I don’t know if you’ve ever gotten to the depths of addiction where you feel like you’re a complete liability to others and to yourself, where you’re terrified of the world outside and inside you, but it’s a dark place from which recovery seems impossible. So many of us exist in that state, full of shame and disillusioned about our chances and about being able to make a positive a change – many people with substance use disorder live in this self-destructive conduct for years, some thinking of death as the only way out.
But there is, of course, a way out. I’m not saying this in any way smugly from some kind of a perch of Recovery, but I’m saying this because I’ve been there myself and I’ve seen many others who have been there and came back only to flourish and get another shot at life. I’ve broken the trust of others and I’ve not trusted myself. I was drowning in shame and sense of failure whenever I would go and drink again after promising – to myself and to others – that I was not going to. I spent many nights alone, in a basement, with the television on as my only company, drinking so that I would forget how ashamed I was, so that I could numb the feeling that I couldn’t trust anything and that no one could trust me anymore.
Becoming sober seemed unattainable, but I was lucky enough that a health scare and support from my family arrested my drinking long enough for me to be able to come to a realization that I had to stop for good.
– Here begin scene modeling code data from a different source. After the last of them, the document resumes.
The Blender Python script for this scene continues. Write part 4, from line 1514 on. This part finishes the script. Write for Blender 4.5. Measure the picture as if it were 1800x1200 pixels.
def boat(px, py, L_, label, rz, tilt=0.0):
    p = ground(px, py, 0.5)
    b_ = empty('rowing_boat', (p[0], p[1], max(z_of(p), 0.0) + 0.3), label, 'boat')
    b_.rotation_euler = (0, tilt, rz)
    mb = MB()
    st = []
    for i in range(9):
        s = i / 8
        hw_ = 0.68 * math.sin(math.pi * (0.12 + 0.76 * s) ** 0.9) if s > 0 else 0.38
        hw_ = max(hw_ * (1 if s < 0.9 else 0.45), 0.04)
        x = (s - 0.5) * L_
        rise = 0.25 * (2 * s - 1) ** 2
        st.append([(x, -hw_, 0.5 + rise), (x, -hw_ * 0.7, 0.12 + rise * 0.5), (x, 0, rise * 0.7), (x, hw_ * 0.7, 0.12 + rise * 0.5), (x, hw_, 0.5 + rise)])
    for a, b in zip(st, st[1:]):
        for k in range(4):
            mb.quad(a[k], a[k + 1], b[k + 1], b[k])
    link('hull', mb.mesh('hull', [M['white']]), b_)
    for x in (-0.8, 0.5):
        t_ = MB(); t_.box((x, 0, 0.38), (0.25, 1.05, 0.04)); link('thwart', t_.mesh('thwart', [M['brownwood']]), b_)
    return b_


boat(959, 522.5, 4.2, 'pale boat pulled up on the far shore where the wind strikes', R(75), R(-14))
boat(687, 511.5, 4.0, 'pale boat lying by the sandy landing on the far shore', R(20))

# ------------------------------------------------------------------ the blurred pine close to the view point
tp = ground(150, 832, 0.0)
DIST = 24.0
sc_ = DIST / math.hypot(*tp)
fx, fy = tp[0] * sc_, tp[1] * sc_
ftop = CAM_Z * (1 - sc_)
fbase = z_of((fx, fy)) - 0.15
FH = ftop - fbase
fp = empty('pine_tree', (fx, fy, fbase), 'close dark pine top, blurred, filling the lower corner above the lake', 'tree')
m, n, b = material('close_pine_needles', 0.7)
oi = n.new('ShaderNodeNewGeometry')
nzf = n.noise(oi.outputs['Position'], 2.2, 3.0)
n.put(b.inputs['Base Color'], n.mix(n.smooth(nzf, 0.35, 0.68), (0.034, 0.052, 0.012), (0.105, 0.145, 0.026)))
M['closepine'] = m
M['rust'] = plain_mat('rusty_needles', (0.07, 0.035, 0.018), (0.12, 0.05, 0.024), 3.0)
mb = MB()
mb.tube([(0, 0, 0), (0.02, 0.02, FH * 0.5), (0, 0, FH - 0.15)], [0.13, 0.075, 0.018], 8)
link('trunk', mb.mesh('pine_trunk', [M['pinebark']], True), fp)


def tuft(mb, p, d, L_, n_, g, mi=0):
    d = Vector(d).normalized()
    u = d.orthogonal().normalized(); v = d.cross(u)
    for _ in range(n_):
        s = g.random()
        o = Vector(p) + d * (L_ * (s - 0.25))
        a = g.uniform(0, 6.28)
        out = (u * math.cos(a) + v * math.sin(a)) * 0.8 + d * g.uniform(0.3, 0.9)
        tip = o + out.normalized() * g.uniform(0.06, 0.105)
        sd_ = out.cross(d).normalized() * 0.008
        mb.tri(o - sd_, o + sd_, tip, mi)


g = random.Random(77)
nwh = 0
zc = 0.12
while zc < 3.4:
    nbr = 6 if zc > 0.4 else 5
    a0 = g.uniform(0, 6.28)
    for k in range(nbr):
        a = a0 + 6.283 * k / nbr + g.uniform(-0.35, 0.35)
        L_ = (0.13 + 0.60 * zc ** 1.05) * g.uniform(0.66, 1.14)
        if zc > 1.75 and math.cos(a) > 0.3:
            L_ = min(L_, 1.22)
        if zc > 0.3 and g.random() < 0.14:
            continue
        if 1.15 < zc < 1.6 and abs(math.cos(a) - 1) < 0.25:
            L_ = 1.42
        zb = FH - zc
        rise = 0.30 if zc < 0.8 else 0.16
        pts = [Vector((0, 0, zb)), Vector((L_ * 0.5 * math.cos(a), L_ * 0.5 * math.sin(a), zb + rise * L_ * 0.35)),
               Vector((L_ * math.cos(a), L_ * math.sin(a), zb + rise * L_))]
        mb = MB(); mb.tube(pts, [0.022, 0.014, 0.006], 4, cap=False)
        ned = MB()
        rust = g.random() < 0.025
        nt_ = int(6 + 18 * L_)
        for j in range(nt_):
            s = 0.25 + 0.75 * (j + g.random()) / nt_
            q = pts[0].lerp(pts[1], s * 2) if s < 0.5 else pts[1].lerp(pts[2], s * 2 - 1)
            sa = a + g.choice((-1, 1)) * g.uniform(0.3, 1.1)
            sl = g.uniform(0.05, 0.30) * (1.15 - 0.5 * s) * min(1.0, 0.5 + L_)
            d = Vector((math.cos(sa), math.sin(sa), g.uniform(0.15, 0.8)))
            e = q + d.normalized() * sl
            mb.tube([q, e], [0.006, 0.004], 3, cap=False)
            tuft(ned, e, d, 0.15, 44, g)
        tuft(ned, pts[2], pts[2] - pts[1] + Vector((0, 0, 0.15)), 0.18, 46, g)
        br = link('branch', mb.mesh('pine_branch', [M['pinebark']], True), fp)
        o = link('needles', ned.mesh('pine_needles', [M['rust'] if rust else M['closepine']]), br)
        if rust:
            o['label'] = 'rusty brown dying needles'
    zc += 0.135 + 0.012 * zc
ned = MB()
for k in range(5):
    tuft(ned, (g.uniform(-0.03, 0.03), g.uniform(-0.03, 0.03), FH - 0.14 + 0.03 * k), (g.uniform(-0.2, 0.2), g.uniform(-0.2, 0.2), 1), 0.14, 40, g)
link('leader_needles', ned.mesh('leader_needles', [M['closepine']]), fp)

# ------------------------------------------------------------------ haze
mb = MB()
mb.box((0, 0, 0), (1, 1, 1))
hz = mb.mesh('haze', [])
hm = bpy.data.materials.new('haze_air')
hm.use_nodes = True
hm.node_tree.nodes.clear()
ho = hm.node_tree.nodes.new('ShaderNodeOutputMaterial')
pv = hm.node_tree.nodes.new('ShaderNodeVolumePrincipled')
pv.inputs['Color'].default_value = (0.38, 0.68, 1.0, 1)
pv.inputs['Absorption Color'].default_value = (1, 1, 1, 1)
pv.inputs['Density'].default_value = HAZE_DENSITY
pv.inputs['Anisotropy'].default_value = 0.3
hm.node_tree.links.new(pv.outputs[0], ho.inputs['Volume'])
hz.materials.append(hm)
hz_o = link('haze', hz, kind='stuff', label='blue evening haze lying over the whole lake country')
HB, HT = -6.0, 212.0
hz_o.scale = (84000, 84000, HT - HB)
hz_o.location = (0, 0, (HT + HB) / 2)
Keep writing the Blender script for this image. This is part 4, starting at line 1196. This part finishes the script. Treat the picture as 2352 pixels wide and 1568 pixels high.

And once I detoxed and stabilized and got myself into recovery, I had a glimmer of hope that I could rebuild my life. My family hadn’t abandoned me – and I know many people with SUD can’t say the same thing – but they certainly didn’t trust me. So, in a way I was alone on my journey despite having all the support and love – but it was support and love that was cautious and fragile, so I had to entertain the idea that it might not last. I was no prize as a newly recovered person with addiction, and I had no delusions that my luck of having my family with me would last. Fortunately it did, and for that I am grateful, but I never took that for granted. I still never do. My recovery was a journey to rediscovering Reality – being always diligent about what was truly happening around me versus how my perception was twisting things.
Photo by Toa Heftiba on Unsplash
What was truly happening around me in the beginning was a family that was scarred and in need of repair along with my self being scarred and in need of repair. I was sober but recovery was a long process of repair. This meant repairing the trust they lost and repairing the trust that I have lost in myself. Without trust nobody could feel safe, I knew that, and I also knew that it would take time and right actions in order to get to the point where safety was possible, where everyone, myself included, could take a breather.
It might seem daunting to know that it takes time to repair trust. It might seem tragic that some of us won’t ever regain it or won’t have a chance to show their loved ones how much they’ve changed, but thinking about how daunting and how hopeless it seems is damaging. It means living in the Future, in the Unknown, and the only way for people with SUD to remain on track is to be able to attend to their Present. If in your Present you still don’t trust or are not trusted, don’t worry about it now – you cannot magically make it happen by thinking about it. Trust is action and action takes time. So just go about your sober day the best you can and as the days add up, you’ll find that you trust yourself more and more and the people around you do too. Recovery is evolution in the right direction and by taking even the smallest step toward it you’re already on your way. Recovery is a process—that is the first thing you need to trust. From there, hope springs eternal as the saying has it.